UMass Law Professor Rick Peltz-Steele reported on a Massachusetts internet jurisdiction case in the Europe-based International Journal of Procedural Law.
UMass Law Professor Rick Peltz-Steele reported on a Massachusetts internet jurisdiction case in the Europe-based International Journal of Procedural Law.
In the case, SCVNGR, Inc. v. Punchh, Inc., a Boston-based software maker accused an out-of-state competitor of defamation. Judge Mitchell H. Kaplan ruled that the out-of-state defendant’s business relationships with Massachusetts enterprises were too attenuated to support jurisdiction. The court reaffirmed its conclusion after remand from the state high court in 2018.
Peltz-Steele compared the ruling to developments in global internet jurisdiction in foreign courts, especially a key Australian ruling.

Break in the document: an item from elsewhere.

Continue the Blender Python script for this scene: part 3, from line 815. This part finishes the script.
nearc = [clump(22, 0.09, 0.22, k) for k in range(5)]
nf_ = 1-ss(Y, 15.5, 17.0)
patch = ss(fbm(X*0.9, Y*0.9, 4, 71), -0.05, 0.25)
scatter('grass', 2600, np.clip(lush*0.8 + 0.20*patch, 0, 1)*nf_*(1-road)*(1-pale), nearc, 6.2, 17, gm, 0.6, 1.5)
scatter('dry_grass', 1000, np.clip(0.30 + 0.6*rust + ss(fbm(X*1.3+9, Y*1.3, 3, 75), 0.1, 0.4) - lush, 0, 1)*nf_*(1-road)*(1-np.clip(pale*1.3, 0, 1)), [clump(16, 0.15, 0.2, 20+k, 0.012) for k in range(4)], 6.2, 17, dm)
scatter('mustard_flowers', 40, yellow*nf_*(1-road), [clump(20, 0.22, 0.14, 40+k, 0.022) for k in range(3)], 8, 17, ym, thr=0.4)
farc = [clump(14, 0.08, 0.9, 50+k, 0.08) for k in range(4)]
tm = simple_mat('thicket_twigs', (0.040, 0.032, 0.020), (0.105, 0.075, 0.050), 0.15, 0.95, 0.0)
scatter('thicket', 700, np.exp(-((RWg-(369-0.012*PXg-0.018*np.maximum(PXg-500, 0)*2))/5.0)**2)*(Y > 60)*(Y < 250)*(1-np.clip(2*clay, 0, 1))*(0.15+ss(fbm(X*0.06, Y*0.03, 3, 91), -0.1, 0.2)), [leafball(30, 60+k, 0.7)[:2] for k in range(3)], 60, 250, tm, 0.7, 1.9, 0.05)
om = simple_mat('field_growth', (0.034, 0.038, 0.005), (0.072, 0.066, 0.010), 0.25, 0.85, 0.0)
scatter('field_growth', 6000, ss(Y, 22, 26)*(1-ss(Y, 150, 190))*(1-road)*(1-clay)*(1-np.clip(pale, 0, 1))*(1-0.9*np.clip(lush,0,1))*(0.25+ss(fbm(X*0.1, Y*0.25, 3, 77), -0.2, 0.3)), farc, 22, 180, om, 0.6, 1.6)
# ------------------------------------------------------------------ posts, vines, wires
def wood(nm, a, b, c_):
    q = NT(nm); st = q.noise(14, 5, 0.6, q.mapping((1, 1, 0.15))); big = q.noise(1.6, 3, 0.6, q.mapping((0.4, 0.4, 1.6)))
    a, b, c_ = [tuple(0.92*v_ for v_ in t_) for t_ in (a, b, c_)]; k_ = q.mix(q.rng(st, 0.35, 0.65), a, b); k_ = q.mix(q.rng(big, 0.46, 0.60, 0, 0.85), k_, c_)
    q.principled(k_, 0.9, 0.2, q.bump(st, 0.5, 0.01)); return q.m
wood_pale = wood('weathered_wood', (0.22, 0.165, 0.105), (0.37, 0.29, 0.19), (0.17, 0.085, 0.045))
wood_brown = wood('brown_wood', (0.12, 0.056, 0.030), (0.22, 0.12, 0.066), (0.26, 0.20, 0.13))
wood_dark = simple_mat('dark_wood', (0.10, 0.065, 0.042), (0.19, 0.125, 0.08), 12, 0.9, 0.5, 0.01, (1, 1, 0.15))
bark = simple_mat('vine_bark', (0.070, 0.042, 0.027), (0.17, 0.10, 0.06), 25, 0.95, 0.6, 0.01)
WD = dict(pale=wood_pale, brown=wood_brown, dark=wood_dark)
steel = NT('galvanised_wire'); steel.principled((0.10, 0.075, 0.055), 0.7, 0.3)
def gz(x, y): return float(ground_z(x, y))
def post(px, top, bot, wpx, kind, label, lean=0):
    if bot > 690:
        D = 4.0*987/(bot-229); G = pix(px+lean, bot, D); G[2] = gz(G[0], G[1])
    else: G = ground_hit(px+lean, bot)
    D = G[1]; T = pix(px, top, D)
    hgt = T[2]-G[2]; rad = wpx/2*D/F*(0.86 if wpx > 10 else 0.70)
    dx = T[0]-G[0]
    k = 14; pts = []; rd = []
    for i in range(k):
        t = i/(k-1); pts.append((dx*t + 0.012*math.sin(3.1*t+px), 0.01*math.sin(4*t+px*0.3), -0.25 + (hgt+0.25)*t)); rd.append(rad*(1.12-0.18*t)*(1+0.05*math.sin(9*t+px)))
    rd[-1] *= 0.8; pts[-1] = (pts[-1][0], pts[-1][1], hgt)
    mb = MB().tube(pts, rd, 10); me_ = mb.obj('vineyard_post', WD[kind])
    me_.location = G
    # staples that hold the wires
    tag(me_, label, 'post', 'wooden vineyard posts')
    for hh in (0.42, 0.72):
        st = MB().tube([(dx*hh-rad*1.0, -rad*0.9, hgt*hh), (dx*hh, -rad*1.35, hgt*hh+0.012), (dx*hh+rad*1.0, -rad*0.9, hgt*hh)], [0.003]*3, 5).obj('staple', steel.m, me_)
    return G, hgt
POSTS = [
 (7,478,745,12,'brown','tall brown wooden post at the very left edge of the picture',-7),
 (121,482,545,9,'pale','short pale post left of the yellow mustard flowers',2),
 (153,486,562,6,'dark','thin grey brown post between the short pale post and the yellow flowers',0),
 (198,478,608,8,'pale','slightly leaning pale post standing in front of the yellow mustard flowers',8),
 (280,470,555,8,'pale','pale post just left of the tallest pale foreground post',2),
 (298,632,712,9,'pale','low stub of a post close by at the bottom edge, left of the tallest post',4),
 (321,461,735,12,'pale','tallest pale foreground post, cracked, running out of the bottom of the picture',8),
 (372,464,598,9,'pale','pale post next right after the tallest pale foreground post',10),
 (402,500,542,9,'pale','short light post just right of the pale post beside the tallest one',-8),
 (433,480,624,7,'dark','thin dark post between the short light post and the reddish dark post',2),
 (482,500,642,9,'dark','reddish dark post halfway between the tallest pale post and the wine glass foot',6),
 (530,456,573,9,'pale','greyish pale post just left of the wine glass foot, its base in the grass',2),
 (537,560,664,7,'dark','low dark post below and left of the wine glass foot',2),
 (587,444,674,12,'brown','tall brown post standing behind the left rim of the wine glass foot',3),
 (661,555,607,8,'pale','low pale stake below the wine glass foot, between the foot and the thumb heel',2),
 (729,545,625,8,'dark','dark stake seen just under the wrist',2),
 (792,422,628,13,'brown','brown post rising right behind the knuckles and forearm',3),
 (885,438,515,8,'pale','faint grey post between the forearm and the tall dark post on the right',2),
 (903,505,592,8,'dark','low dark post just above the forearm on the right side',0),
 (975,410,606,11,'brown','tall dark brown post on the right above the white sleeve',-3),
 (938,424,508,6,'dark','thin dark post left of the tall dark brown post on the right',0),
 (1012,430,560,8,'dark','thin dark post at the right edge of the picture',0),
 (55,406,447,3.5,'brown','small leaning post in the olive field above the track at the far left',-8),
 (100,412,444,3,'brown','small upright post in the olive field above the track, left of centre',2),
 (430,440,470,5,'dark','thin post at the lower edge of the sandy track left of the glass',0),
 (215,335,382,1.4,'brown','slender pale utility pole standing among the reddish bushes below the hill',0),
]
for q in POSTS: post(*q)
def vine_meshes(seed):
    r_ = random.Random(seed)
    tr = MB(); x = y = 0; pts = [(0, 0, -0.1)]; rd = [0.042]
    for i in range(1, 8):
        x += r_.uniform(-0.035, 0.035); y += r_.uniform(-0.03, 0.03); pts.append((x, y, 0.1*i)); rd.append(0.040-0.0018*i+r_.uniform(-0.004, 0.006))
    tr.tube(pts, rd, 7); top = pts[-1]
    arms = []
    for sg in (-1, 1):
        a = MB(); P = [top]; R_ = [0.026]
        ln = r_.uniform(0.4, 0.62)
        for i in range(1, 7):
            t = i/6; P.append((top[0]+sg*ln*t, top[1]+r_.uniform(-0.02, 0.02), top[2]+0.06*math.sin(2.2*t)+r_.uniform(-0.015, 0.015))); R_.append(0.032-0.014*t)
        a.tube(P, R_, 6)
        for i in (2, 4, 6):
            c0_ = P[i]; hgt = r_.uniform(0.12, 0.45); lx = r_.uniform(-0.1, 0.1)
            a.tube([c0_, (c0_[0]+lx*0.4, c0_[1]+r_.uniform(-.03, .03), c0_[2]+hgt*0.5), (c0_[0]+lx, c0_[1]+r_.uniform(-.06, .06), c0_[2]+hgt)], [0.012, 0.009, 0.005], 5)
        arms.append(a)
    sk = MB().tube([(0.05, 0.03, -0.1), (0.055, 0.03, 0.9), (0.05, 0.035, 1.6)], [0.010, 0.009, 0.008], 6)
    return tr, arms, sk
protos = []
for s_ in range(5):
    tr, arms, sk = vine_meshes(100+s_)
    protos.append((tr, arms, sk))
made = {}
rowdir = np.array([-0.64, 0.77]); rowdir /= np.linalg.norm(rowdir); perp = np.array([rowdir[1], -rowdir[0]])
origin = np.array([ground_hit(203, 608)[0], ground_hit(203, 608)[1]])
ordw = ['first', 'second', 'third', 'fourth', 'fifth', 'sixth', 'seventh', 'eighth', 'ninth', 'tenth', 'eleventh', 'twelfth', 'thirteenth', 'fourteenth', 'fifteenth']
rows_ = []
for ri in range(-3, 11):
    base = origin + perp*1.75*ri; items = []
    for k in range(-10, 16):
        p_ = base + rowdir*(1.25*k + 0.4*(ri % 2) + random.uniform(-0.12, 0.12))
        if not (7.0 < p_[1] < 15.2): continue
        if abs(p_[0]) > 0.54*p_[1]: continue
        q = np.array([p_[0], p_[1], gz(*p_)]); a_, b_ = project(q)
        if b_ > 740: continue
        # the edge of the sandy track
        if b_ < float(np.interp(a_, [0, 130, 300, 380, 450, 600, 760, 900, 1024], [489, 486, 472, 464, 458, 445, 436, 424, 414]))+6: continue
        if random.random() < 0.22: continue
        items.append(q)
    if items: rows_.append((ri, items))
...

He concluded that the persistence of conventional approaches to personal jurisdiction in the United States may give rise to problems in transnational enforcement in media torts and intellectual property law.
Peltz-Steele wrote about the SCVNGR case in its first trial iteration for his blog, The Savory Tort. He was quoted on the SCVNGR case after remand in Massachusetts Lawyers Weekly in November 2018. The present article appears in volume 8:2 of the International Journal of Procedural Law.